Manufacturers, shippers, logistics, retailers and stores will all be part of an interlinked, real time sales web. For consumers, the in-store experience will be one that blends the web, social media and intelligent packaging, shelving, changing rooms and more.

The relationship that this will inculcate betwixt shopper and retailer will also be reinforced by two-way, rich messaging – many of which will turn marketing messages (delivered through RCS) into shoppable and shareable bits of personal content.

In fact, connectivity is going to be built, literally, into the fabric of buildings – Nokia was showing off sicky film with thing wires antennae embedded therein that can be stuck around the walls of any building, plugged into a 5G or LTE router on each floor and, voila, a smart building takes shape.

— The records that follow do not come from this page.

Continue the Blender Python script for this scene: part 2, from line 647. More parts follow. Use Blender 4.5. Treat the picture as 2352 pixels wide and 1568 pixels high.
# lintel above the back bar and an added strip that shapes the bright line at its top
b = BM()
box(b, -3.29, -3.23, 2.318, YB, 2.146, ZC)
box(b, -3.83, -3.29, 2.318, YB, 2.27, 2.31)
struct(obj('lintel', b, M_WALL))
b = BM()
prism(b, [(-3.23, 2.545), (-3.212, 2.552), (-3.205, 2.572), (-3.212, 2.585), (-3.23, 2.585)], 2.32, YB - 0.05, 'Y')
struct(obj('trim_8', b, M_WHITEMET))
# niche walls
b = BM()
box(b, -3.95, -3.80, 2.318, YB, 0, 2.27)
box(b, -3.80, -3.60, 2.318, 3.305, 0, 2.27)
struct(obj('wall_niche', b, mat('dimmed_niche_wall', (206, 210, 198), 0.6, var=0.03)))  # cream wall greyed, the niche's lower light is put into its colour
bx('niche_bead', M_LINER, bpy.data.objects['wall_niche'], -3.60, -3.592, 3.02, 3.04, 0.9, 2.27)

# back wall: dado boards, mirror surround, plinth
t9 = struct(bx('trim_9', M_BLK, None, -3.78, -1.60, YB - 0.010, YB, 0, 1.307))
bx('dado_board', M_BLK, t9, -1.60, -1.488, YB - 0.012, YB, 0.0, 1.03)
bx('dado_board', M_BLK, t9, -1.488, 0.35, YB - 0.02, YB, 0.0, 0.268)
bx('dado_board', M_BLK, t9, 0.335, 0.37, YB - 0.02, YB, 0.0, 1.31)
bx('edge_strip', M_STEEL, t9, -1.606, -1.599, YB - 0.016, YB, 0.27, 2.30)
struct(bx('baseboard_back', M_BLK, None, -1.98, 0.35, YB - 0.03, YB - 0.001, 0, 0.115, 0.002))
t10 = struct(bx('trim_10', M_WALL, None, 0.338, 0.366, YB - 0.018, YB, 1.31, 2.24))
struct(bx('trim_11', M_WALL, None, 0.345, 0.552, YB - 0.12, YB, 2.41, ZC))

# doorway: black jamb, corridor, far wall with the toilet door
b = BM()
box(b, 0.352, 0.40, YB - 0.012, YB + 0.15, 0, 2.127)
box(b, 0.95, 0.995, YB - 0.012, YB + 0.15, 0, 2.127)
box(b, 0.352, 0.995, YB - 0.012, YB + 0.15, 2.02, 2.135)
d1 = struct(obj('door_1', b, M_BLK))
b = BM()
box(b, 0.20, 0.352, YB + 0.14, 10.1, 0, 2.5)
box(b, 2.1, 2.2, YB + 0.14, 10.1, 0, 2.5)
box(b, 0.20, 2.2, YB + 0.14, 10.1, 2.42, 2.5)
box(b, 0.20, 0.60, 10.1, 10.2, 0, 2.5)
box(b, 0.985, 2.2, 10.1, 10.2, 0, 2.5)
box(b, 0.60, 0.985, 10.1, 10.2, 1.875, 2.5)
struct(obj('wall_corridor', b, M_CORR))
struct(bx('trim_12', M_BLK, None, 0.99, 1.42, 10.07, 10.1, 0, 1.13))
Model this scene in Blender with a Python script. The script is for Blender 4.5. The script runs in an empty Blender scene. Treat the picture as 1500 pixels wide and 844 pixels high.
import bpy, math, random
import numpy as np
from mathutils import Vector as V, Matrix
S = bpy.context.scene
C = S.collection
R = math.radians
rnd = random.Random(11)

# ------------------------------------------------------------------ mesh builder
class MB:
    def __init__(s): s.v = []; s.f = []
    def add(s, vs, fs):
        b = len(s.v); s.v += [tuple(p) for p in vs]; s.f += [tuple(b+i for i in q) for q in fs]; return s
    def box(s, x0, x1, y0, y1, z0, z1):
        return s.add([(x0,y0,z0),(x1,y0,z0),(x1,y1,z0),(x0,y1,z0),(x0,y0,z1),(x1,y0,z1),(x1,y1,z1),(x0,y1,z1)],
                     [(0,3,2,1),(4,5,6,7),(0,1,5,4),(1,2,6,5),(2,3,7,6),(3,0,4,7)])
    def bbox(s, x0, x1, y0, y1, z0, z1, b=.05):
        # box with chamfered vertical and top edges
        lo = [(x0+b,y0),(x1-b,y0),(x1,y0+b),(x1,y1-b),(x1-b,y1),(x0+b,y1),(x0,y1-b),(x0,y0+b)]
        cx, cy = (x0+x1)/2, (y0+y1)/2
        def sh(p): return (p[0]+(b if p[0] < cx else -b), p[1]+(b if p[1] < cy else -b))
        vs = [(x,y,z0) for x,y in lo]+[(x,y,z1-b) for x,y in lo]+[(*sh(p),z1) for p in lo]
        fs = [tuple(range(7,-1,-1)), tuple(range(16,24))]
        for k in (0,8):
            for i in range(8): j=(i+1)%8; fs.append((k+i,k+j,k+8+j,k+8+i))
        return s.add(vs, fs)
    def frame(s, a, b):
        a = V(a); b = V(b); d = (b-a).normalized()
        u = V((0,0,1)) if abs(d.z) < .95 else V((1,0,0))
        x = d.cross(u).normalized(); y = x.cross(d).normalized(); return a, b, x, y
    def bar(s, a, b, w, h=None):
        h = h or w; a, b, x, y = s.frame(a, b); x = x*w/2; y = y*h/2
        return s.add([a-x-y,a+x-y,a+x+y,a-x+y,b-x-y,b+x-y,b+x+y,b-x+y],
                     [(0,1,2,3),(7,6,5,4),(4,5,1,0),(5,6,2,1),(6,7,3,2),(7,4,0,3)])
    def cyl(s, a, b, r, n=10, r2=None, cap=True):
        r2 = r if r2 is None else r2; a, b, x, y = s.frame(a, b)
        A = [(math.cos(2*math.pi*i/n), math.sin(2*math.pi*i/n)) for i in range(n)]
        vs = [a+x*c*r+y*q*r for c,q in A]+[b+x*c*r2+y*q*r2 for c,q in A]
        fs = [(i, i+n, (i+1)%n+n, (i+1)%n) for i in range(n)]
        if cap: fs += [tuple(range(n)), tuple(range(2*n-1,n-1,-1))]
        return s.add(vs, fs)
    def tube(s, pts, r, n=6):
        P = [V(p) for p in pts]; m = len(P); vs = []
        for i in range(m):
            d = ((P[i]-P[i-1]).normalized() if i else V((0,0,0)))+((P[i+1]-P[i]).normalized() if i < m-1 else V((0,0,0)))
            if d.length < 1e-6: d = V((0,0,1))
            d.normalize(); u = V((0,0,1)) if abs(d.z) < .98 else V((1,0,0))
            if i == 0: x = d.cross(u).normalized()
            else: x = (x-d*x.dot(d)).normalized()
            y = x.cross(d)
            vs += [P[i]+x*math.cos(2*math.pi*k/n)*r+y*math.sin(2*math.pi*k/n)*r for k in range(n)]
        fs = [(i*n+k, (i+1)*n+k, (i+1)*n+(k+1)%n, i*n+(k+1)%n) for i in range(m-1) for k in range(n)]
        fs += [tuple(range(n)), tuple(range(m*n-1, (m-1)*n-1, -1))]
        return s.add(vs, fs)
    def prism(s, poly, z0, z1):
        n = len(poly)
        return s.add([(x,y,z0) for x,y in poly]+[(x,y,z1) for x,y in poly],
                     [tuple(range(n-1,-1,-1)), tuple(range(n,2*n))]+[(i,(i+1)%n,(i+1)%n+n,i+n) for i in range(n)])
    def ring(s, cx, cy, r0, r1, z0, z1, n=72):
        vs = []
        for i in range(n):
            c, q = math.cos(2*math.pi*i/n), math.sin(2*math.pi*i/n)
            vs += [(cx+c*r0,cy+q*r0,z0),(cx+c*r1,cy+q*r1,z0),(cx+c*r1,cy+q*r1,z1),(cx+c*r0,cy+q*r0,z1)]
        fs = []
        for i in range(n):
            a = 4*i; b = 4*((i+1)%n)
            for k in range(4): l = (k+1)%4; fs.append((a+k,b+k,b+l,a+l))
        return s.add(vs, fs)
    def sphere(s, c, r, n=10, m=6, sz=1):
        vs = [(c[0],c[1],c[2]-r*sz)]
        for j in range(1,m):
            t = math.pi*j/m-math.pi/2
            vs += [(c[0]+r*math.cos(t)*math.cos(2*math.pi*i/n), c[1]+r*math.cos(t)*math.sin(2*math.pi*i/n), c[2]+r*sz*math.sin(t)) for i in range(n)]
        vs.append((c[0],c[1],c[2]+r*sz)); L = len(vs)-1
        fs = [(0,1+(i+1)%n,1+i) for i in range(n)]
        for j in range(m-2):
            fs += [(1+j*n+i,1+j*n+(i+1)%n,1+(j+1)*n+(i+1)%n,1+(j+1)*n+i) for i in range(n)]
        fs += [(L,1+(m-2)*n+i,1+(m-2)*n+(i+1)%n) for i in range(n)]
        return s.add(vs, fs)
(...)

This will mean that shoppers are connected at all times, but more over connected to that retailer or brand while with them… the web embedded in the very building that they are in.

The opportunities are vast: on-going two way personal comms with each shopper, sending them shoppable RCS messages from which they can buy what they are looking at to be delivered to their drone taxi so they can take it home later (so long as they live in Dubai, if the video is to be taken too literally).

Mobile World Congress is always a bit of an echo chamber – the mobile industry vigorously patting itself on its sports-jacket wearing back. However, this year, it really did give the sense that mobile is set to become part of the very fabric of live. It will be everywhere and it will be everything – the only thing holding it back is people not being bold enough with ideas.

Exciting times lie ahead in an ever more mobile world.